TASK STATEMENT
Retype only what runs from the beginning of the data through the line with "jersey=shirt('#2a2360', (lambda k: (k['reg']"; please omit the pictures and keep every line exact.

## Begin GIVEN INFORMATION

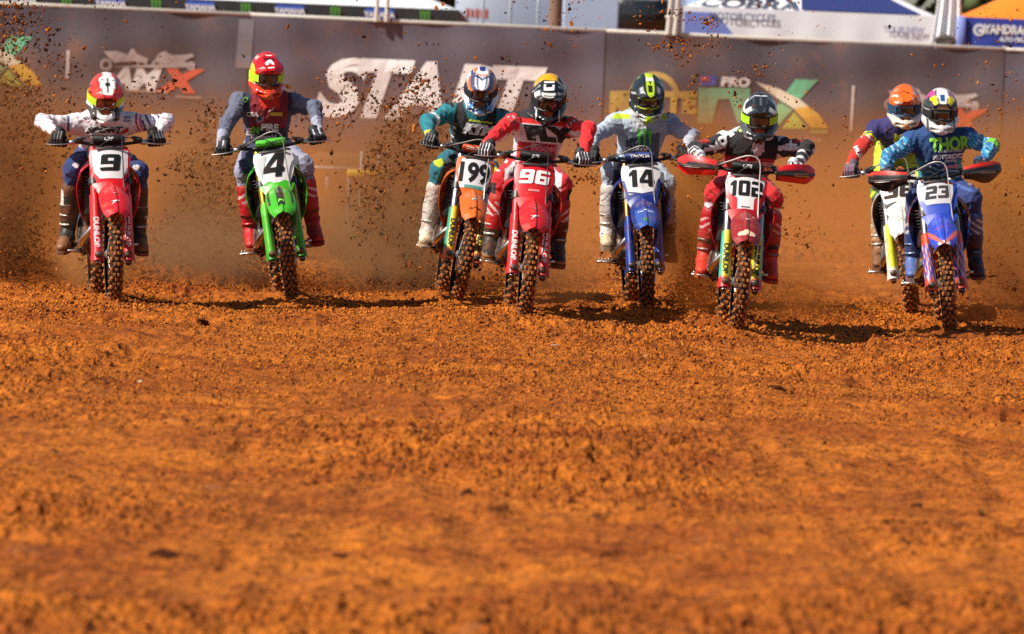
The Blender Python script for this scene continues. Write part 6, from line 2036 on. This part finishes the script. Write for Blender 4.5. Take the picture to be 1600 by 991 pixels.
RIDERS['orange'] = dict(seed=70, head=(.11, .52, 1.58), hip=(.03, 1.12, 1.25), elbow=((-.24, 1.33), (.40, 1.25)), knee=((-.22, .4, .95), (.34, .4, .92)), ankle=((-.20, .86, .50), (.21, .86, .47)), tilt=-5, hrot=(24, 4, 6),
    jersey=shirt('#2a2360', (lambda k: (k['reg'] == 0) & (k['v'] < .52), '#1d1a3a'), (lambda k: (k['reg'] == 0) & (k['v'] < .52) & (np.sin(k['u'] * 70 + k['v'] * 26) > .55), '#c2c82c'), (lambda k: (k['reg'] != 0) & (k['t'] > .62), '#c8281c'), (lambda k: (k['reg'] != 0) & (k['t'] > .45) & (k['t'] < .66) & (np.sin(k['t'] * 40 + k['x'] * 60) > .0), '#c8d42c'), (lambda k: (k['reg'] != 0) & (k['t'] > .66) & (k['t'] < .84) & (np.sin(k['z'] * 120 + k['x'] * 120) > .6), '#d8d0d0')),
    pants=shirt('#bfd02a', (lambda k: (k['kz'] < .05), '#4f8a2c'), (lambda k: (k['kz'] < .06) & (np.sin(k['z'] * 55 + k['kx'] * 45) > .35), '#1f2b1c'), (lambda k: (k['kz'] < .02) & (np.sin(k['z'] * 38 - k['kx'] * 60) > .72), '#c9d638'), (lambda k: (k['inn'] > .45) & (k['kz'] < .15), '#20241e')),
    boot=bootp('#a8805a', (lambda k: k['h'] < .07, '#7a5230'), (lambda k: (np.sin(k['h'] * 130 + k['d'] * 90) > .75) & (k['h'] > .08), '#c8a888')), glove=glovep('#5a5568', (lambda V, N, s: (np.sin(V[:, 0] * 285) > .5) & (V[:, 2] > -.02), '#8f4a58')), cuff=lin('#4a4a58'),
    shell=shellp('#e0641c', (lambda x, y, z: (x > .055) & (z > .0) & (np.sin(z * 95 + y * 70) > .0), '#c9cdd2'), (lambda x, y, z: (x > .055) & (z > .0) & (np.sin(z * 95 + y * 70) > .62), '#1f2b38'), (lambda x, y, z: (np.abs(x) > .092) & (z < .02) & (z > -.08), '#274a68'), (lambda x, y, z: (z < -.06), '#d6cdbf'), (lambda x, y, z: (z < -.105) & (np.abs(x) < .03), '#c88a5c')),
    visor=visp('#e2661a', (lambda u, t: (np.abs(t - .42 - .30 * np.abs(u + .15)) < .028) & (np.abs(u + .15) < .42), '#5a2a14'), (lambda u, t: (u > .52) & (np.sin(t * 18 + u * 10) > .35), '#d0d2d4'), (lambda u, t: (u > .60) & (np.sin(t * 18 + u * 10) > .75), '#24303c'), (lambda u, t: (u < -.66) & (np.sin(t * 14 - u * 9) > .6), '#e8d8cc')),
    lens=lin('#1a2a3a'), strap=lin('#24405c'), gframe=lin('#2a5a80'),
    prints=[('text', 'MOTO', .12, 1.33, .055, lin('#c2c82c'), dict(bold=.06, shear=.2)), ('text', 'MUSTY', -.265, 1.235, .034, lin('#e0d0cc'), dict(bold=.05, ang=-70))])
RIDERS['navy'] = dict(seed=80, head=(.09, .55, 1.565), hip=(.05, 1.03, 1.0), elbow=((-.27, 1.27), (.38, 1.27)), knee=((-.22, .3, .99), (.38, .3, .93)), ankle=((-.205, .86, .505), (.245, .86, .47)), tilt=-1, hrot=(22, 3, 7),
    jersey=shirt('#143c70', (lambda k: (k['reg'] == 0) & (k['v'] < .62) & (np.sin(k['v'] * 62 + 5 * np.abs(((k['u'] * 14) % 2) - 1)) > .74), '#8fb4b8'), (lambda k: (k['reg'] == 0) & (k['v'] < .36), '#0f5f74'), (lambda k: (k['reg'] == 0) & (np.abs(k['u']) > .11) & (k['v'] < .6), '#178a9c'), (lambda k: (k['reg'] == 0) & (k['v'] < .50) & (np.sin(k['v'] * 62 + 5 * np.abs(((k['u'] * 14) % 2) - 1)) > .80), '#9ac4c4'), (lambda k: k['reg'] != 0, '#226098'), (lambda k: (k['reg'] != 0) & (np.sin(k['x'] * 130 + k['z'] * 60) * np.sin(k['z'] * 110 - k['P'][:, 1] * 90) > .16), '#3a9cc0'), (lambda k: (k['reg'] != 0) & (np.sin(k['x'] * 120 + k['z'] * 75 + 2) * np.sin(k['z'] * 140 - k['P'][:, 1] * 60) > .58), '#9cc4d4'), (lambda k: (k['reg'] == 1) & (k['t'] > .95) & (k['t'] < 1.15), '#6fb83c'), (lambda k: (k['reg'] != 0) & (k['t'] < .25), '#1c4680')),
    pants=shirt('#22346e', (lambda k: (k['side'] < 0) & (k['inn'] > -.2), '#16214a'), (lambda k: (k['kz'] > .05) & (k['side'] > 0) & (np.sin(k['z'] * 60 + k['kx'] * 30) > .75), '#3f5a9c'), (lambda k: (k['kz'] > .10) & (np.sin(k['z'] * 45 - k['kx'] * 40) > .86), '#b08a74')),
    boot=bootp('#24457c', (lambda k: (k['h'] > .20) & (k['h'] < .31) & (np.abs(np.sin(k['h'] * 62 + k['d'] * 50)) > .82) & (k['fr'] > 0), '#c3cbd8'), (lambda k: (k['h'] < .03) & (k['fr'] > .02) & (k['side'] < 0), '#4a66a4'), (lambda k: (k['side'] > 0) & (k['h'] < .2), '#151f3a')), sole=lin('#5a5a64'), buckle=lin('#6a7a98'),  # shade of the right boot put into its dark blue
    glove=glovep('#22252b'), cuff=lin('#24405c'),
    shell=shellp('#d6d4d2', (lambda x, y, z: (np.abs(x) > .07) & (z > .02), '#34383e'), (lambda x, y, z: (np.abs(x) > .06) & (z > .085) & (y < .03), '#c03a86'), (lambda x, y, z: (z < -.06) & (np.abs(x) > .075), '#d0cdc8'), (lambda x, y, z: (np.abs(np.abs(x) - .10) < .008) & (z < .0), '#4a4a4c')),
    visor=visp('#e2e2e2', (lambda u, t: (np.abs(u) > .52) & (t < .42), '#c44a90'), (lambda u, t: (np.abs(u) > .30 + .0 * t) & (np.abs(u) > .95 - 1.05 * t) & (t > .42), '#d8cc1c'), (lambda u, t: (np.abs(u) > .70 + .2 * (1 - t)), '#2f3338'), (lambda u, t: np.abs(np.abs(u) - (.46 - .34 * np.clip(t - .35, 0, .4))) < .035, '#4a4d52'), (lambda u, t: (np.abs(u) < .20) & (t > .42) & (t < .74), '#1f4f8c'), (lambda u, t: (t > .93), '#26282b')),
    lens=lin('#101114'), strap=lin('#1c1d20'), gframe=lin('#1a1b1d'),
    prints=[('text', 'THOR', .14, 1.315, .090, lin('#8ad83a'), dict(bold=.05, wide=.78)), ('text', 'MOTORCYCLE', .135, 1.225, .030, lin('#d8dce2'), dict(bold=.07, wide=.88)), ('text', 'CABOOLTURE', .135, 1.265, .018, lin('#b8c0cc'), dict(bold=.05)), ('text', 'CENTRE', .135, 1.192, .017, lin('#b8c0cc'), dict(bold=.05)), ('text', 'motul', .13, 1.155, .026, lin('#c88a90'), dict(bold=.08, wide=1.1))])
RIDER_LABEL = {
    'nine': 'rider in white jersey and navy trousers crouched over the red number 9 bike', 'four': 'rider in red helmet and maroon and grey jersey on the green bike',
    'ninety': 'rider in red and white jersey, black and yellow helmet, on bike 96', 'teal': 'rider in black vest and teal sleeves on the orange bike',
    'grey': 'rider in pale grey jersey with neon chest stripe on the blue bike 14', 'guards': 'rider in black and red jersey with grey helmet behind red handguards',
    'orange': 'rider in orange helmet and purple jersey leaning on the white bike', 'navy': 'rider in navy and teal jersey with white, pink and yellow helmet'}
for key in SPOTS:
    bk, M, st = make_bike(key, BIKES[key], BIKE_LABEL[key], 'dirt bikes racing off the start')
    make_rider(key, RIDERS[key], M, st, RIDER_LABEL[key], 'riders racing off the start')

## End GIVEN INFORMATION

THE OUTPUT
The Blender Python script for this scene continues. Write part 6, from line 2036 on. This part finishes the script. Write for Blender 4.5. Take the picture to be 1600 by 991 pixels.
RIDERS['orange'] = dict(seed=70, head=(.11, .52, 1.58), hip=(.03, 1.12, 1.25), elbow=((-.24, 1.33), (.40, 1.25)), knee=((-.22, .4, .95), (.34, .4, .92)), ankle=((-.20, .86, .50), (.21, .86, .47)), tilt=-5, hrot=(24, 4, 6),
    jersey=shirt('#2a2360', (lambda k: (k['reg'] == 0) & (k['v'] < .52), '#1d1a3a'), (lambda k: (k['reg'] == 0) & (k['v'] < .52) & (np.sin(k['u'] * 70 + k['v'] * 26) > .55), '#c2c82c'), (lambda k: (k['reg'] != 0) & (k['t'] > .62), '#c8281c'), (lambda k: (k['reg'] != 0) & (k['t'] > .45) & (k['t'] < .66) & (np.sin(k['t'] * 40 + k['x'] * 60) > .0), '#c8d42c'), (lambda k: (k['reg'] != 0) & (k['t'] > .66) & (k['t'] < .84) & (np.sin(k['z'] * 120 + k['x'] * 120) > .6), '#d8d0d0')),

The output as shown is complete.